YOUR GOAL :: Extract all lines from the data beneath that include the word "picture".

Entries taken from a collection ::
►

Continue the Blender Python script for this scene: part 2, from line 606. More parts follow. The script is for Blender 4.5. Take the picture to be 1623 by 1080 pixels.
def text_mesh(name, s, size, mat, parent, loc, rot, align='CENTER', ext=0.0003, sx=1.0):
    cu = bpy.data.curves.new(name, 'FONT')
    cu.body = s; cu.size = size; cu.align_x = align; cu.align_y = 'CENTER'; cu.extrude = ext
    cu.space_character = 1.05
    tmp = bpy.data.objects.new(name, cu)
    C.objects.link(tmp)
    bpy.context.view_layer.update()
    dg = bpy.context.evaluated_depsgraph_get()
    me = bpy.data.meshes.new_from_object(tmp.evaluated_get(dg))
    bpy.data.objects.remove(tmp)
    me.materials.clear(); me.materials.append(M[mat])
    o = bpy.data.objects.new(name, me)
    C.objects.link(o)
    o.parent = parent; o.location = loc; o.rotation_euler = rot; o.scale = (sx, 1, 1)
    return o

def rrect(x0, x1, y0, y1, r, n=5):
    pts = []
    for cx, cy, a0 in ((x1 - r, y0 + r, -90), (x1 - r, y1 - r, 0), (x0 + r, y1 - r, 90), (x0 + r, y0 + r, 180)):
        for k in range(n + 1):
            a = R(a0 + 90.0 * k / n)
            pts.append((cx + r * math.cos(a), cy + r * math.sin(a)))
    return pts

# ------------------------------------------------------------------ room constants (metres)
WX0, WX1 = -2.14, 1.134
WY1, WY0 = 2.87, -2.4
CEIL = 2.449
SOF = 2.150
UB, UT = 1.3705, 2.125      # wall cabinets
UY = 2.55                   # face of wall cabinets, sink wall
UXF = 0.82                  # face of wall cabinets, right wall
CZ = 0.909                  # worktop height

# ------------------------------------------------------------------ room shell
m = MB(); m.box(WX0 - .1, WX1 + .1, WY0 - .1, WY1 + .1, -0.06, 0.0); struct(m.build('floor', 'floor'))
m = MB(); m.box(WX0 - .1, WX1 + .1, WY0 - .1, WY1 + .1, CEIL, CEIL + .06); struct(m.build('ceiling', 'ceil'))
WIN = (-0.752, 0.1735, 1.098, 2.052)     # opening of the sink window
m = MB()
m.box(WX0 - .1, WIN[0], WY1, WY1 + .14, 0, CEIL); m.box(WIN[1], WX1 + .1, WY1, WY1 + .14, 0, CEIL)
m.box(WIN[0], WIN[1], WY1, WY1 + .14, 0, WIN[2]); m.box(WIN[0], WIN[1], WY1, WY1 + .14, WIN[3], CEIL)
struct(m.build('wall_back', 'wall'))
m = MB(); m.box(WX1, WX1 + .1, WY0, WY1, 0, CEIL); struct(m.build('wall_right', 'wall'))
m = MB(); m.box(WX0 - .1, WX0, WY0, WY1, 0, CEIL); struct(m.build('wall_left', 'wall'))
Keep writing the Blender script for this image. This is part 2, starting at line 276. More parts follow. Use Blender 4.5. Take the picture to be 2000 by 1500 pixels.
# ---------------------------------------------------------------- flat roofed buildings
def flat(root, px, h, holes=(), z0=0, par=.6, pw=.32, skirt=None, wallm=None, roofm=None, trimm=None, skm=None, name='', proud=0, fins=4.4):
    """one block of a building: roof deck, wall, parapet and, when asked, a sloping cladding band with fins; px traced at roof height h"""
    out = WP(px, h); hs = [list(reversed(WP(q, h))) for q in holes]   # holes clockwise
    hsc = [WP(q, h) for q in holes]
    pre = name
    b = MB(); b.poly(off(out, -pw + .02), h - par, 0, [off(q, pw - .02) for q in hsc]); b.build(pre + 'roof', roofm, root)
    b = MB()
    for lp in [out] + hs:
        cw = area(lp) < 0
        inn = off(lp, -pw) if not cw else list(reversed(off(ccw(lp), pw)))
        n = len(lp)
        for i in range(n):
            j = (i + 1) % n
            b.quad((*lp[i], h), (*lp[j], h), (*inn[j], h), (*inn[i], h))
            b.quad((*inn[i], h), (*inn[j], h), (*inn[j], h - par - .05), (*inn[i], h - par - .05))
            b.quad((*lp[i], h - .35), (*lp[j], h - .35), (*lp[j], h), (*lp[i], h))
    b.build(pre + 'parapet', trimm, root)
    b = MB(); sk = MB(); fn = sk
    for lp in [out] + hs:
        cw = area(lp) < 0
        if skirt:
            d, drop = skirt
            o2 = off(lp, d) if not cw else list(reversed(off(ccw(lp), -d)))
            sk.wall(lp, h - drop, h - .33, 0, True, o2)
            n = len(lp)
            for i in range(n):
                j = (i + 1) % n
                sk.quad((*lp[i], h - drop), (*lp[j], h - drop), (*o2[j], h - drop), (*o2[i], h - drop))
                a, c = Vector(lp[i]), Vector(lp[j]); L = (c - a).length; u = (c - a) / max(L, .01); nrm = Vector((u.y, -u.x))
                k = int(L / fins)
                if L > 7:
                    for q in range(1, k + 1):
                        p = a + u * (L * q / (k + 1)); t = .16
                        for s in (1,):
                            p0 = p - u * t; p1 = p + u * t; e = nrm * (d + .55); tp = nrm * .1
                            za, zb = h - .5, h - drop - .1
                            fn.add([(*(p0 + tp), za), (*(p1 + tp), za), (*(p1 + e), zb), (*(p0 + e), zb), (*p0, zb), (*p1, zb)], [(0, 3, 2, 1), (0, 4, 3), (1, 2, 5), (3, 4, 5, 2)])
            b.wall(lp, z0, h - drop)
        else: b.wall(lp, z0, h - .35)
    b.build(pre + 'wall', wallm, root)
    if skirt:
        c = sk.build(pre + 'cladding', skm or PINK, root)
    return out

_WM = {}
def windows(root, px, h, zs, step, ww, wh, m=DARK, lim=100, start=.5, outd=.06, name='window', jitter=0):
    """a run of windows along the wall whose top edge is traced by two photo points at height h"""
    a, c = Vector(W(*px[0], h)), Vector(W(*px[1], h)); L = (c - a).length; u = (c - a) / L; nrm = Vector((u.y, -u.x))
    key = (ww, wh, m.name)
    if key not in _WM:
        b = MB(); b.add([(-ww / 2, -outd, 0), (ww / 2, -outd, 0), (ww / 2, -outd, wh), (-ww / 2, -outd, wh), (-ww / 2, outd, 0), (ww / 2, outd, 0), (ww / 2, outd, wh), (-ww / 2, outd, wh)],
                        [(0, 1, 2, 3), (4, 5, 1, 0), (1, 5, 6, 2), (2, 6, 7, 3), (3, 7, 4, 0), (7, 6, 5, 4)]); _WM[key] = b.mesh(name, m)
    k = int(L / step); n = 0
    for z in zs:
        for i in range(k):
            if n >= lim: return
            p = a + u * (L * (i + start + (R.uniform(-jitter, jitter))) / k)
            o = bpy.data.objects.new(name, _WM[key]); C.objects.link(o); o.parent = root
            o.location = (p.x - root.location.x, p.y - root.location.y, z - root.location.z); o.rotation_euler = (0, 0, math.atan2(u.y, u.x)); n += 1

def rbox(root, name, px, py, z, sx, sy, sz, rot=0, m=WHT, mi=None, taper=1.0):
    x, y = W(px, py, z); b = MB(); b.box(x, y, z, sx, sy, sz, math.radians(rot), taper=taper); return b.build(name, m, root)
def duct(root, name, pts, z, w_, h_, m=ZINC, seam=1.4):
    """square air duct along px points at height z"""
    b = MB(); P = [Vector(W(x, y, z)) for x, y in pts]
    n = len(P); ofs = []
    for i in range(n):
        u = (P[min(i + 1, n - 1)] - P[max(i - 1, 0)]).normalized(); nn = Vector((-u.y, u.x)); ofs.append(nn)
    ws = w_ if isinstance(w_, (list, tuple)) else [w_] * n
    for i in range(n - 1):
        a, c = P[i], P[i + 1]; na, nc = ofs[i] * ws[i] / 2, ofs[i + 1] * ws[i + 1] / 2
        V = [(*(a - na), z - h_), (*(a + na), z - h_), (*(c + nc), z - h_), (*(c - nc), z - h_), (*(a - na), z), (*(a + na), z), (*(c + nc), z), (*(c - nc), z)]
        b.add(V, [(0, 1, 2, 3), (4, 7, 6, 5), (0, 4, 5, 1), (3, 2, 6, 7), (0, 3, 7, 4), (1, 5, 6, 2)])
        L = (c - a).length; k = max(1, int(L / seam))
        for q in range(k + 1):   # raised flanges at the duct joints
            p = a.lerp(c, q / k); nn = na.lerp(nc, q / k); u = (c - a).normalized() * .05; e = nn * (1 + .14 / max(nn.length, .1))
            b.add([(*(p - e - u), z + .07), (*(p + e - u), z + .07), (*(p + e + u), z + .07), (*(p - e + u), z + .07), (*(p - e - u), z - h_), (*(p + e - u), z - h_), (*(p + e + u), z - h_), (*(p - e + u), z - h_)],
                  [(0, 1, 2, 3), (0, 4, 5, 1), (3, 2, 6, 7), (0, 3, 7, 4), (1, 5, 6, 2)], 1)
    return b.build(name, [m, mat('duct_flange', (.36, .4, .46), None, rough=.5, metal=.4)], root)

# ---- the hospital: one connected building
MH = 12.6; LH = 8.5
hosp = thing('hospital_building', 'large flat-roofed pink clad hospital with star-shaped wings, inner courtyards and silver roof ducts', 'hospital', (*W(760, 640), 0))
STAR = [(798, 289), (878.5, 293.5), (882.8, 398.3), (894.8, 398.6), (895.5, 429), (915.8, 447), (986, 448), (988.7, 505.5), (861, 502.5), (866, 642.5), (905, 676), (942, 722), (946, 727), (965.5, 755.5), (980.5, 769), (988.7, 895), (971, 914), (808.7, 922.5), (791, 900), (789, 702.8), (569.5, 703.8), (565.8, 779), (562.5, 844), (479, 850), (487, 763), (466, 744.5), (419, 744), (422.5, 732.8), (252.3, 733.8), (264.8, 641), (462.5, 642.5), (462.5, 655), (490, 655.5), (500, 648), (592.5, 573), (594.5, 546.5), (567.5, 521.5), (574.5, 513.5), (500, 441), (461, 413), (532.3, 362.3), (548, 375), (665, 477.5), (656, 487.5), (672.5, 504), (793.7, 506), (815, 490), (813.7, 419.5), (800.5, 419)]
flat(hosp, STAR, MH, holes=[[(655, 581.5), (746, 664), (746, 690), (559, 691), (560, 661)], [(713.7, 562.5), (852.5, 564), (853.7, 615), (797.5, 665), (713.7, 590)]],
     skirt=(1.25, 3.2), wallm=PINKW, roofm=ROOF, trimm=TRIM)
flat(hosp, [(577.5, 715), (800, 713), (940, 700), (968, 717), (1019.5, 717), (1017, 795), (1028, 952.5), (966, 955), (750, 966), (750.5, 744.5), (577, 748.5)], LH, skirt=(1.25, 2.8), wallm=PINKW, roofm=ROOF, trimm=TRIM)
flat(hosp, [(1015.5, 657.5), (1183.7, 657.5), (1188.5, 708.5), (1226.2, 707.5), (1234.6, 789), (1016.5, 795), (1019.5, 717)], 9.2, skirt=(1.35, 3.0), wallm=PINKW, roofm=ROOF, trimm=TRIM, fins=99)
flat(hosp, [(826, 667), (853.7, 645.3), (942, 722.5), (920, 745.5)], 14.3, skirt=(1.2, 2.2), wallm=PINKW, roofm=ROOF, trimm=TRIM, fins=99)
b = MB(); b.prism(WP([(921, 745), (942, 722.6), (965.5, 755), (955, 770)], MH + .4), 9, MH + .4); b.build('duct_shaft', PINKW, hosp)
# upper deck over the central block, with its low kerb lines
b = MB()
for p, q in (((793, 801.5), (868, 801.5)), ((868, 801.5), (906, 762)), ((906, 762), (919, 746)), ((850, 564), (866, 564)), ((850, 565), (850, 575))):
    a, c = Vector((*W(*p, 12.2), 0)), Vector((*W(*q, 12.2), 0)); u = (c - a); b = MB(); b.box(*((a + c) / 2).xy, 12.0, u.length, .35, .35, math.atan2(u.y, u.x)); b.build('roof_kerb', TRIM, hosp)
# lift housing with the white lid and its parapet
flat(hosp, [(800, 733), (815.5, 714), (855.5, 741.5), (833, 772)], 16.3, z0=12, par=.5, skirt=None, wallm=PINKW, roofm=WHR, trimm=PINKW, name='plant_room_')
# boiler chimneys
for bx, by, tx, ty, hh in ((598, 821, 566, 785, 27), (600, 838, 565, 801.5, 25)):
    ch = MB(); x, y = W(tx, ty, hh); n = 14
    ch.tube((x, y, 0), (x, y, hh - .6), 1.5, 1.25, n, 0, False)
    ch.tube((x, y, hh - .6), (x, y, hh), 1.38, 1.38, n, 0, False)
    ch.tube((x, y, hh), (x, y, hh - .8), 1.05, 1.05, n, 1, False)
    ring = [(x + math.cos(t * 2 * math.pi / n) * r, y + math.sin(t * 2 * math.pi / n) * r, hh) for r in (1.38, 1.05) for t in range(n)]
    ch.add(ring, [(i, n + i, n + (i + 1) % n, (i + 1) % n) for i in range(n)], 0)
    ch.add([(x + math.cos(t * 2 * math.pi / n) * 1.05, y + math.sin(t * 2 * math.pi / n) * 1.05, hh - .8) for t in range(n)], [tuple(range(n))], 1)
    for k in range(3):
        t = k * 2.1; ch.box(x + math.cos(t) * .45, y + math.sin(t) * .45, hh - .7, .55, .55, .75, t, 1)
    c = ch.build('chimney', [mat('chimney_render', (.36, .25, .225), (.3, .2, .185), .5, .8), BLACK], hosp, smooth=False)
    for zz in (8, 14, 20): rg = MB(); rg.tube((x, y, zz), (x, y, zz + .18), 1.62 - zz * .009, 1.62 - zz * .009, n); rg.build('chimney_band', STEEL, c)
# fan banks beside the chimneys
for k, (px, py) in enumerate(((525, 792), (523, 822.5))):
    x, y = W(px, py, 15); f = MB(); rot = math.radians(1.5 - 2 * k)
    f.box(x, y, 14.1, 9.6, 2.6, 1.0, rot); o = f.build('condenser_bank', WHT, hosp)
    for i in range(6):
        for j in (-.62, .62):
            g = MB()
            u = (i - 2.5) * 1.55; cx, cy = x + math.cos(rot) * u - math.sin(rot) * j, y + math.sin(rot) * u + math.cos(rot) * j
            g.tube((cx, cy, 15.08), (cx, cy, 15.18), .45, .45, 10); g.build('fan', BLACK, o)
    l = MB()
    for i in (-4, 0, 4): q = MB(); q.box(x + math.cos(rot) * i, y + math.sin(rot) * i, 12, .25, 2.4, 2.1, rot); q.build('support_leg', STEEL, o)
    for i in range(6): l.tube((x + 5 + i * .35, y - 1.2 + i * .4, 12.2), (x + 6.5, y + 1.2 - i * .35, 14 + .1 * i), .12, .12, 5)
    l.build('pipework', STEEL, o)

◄

SOLUTION TO THIS PROBLEM ::
Continue the Blender Python script for this scene: part 2, from line 606. More parts follow. The script is for Blender 4.5. Take the picture to be 1623 by 1080 pixels.
Keep writing the Blender script for this image. This is part 2, starting at line 276. More parts follow. Use Blender 4.5. Take the picture to be 2000 by 1500 pixels.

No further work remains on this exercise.